Similarly, my colleagues have argued that “the pronominal system found in [Neo-Mandaic] is not in all cases the direct descendent of [Classical Mandaic],” distancing the former from the latter because it does not reflect features that we have attributed to it, e.g. the personal pronouns anat and anatun, which are unique among attested Aramaic dialects, including the contemporary language, in which we find āt and atton. In his original representation of “Classical Mandaic” avant la lettre, Nöldeke suggests that these anomalous forms of the second person singular and plural pronouns were restructured on the analogy of the first person singular pronoun. This is the representation that my colleagues currently endorse.

I can think of no four-part proportional analogy to illustrate this development (of the sort A : B :: C : D, where D is anat and anatun) internally, or any cross-linguistic data to illustrate it from other languages, so I have to be highly skeptical of this representation.

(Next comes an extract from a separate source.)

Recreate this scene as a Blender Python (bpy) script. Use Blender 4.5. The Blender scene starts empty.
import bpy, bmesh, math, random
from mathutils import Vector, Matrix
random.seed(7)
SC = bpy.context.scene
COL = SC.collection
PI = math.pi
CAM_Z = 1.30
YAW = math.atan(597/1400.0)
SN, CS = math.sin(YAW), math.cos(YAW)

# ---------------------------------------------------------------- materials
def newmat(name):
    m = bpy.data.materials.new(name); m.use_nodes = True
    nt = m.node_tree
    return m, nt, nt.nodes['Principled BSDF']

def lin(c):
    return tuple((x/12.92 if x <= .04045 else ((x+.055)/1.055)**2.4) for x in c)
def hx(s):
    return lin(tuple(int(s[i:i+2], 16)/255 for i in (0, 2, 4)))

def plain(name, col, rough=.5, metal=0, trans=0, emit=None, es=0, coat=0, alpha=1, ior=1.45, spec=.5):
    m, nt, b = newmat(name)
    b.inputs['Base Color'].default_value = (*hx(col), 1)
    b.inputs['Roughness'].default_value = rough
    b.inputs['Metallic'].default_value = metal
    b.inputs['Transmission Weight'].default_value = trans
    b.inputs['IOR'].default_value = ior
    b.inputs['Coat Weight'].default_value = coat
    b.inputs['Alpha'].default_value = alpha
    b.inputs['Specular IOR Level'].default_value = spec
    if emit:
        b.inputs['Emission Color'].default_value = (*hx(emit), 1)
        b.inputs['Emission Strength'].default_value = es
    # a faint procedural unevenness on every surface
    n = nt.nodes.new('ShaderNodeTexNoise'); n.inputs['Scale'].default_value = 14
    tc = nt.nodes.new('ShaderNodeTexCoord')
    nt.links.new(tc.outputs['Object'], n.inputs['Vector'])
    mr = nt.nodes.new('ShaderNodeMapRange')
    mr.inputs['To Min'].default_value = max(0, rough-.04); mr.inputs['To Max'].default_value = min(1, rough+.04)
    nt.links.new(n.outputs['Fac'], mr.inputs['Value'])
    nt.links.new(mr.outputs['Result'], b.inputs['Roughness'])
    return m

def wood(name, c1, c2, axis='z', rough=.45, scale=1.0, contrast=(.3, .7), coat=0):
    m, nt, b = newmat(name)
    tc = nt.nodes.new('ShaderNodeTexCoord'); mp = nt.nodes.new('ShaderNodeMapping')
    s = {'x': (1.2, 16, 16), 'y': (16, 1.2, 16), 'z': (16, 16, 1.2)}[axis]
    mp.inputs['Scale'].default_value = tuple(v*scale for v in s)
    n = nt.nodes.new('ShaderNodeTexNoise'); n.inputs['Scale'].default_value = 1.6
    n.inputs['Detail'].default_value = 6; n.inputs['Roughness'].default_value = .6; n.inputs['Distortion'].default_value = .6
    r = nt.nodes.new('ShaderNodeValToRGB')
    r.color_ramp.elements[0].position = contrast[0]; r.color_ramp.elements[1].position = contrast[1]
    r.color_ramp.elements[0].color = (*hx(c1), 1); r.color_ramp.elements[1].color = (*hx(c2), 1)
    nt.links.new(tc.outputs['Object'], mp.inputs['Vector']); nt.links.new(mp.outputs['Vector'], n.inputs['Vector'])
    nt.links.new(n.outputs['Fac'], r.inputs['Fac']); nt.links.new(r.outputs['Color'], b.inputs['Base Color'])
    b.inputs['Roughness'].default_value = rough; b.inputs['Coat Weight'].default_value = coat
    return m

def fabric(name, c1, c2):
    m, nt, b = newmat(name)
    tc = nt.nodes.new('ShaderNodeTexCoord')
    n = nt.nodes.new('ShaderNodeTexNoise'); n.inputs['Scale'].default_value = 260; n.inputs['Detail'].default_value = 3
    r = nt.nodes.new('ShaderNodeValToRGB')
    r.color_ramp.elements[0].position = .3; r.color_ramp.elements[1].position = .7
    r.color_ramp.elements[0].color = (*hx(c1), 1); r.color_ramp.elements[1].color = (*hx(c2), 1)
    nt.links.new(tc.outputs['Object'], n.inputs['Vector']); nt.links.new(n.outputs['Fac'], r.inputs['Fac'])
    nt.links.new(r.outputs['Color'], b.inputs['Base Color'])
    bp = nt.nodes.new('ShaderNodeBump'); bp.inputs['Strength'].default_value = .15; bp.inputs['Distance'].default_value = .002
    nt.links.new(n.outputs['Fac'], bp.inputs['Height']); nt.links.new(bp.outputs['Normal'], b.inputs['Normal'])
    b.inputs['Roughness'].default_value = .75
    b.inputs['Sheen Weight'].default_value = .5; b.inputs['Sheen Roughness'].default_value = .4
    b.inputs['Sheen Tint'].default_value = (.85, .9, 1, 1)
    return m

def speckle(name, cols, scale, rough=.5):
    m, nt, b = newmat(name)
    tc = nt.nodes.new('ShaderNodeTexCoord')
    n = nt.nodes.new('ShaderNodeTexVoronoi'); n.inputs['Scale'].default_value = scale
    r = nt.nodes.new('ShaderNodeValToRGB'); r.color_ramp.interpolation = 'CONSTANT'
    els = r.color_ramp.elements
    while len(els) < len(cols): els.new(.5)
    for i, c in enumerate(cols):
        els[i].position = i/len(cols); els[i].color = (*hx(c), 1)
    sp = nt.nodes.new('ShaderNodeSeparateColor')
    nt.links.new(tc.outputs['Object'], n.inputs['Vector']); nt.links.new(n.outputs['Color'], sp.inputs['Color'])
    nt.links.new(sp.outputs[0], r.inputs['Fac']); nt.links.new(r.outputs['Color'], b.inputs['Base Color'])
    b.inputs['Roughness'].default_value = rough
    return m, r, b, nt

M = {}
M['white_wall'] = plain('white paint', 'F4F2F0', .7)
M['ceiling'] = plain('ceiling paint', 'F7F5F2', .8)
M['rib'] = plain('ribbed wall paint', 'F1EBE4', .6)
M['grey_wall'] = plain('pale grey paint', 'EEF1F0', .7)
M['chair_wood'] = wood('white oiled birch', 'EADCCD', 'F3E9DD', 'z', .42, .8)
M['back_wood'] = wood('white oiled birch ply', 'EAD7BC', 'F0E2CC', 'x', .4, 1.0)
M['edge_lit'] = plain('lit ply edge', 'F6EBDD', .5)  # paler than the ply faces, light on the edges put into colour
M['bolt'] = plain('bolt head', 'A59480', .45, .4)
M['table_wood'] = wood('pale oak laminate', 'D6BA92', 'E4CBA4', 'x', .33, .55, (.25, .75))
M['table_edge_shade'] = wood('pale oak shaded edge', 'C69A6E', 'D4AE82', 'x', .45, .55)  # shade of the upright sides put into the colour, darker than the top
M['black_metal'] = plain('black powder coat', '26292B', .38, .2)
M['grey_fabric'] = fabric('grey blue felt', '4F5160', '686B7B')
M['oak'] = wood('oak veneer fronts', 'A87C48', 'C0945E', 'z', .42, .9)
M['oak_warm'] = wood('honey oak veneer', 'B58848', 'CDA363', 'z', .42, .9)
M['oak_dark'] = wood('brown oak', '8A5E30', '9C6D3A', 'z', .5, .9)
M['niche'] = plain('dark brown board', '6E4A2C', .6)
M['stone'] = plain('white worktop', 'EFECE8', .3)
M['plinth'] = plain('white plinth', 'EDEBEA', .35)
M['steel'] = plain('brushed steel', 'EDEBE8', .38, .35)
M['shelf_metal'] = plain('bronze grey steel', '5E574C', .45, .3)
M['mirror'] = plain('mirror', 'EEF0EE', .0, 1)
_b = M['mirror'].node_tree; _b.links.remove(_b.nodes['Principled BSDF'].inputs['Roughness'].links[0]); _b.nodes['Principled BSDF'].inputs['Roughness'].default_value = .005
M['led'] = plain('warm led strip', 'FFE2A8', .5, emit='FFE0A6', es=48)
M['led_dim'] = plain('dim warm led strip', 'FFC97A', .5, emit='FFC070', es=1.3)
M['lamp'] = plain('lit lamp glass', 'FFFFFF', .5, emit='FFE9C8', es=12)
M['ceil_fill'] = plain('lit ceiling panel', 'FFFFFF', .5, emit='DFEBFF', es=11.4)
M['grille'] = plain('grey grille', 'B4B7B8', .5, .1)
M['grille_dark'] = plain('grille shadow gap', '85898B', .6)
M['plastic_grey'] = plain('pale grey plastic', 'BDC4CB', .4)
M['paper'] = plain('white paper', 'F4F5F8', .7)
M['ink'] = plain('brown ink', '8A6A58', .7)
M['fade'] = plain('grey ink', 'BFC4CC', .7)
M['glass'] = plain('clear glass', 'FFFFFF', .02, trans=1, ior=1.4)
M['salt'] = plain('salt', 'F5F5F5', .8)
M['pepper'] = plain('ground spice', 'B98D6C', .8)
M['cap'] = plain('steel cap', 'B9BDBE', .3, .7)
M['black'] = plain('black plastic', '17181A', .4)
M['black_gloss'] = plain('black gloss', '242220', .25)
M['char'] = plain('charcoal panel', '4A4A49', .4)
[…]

I would argue that, instead, what we call “Classical Mandaic” personal pronouns are actually pseudo-historical spellings, in which segments thought lost through sound change are orthographically restored. Examples of this abound throughout the lexicon; we have aqna *ānā  ‘lamb’ and aqamra *amrā ‘wool,’ as well as the anomalous form aqapra afrā ‘dust,’ in which the aq might potentially be justified on the basis of analogy, but certainly not etymology. Was the aq in these words or the an in anat and anatun pronounced at this time? Perhaps, perhaps not. They might very well have originally been purely orthographic devices (something like spelling the old shop as ye olde shoppe in a pseudo-historical English), only retrospectively recognized as linguistic reality—for which a legitimate case can be made to restore their “classical” pronunciation on the basis of the vernacular āt and atton. Such examples illustrate the degree to which our Classical Mandaic is still very much a work-in-progress. They also suggest that the retrospective nature of this work may already have been present when the texts were first composed.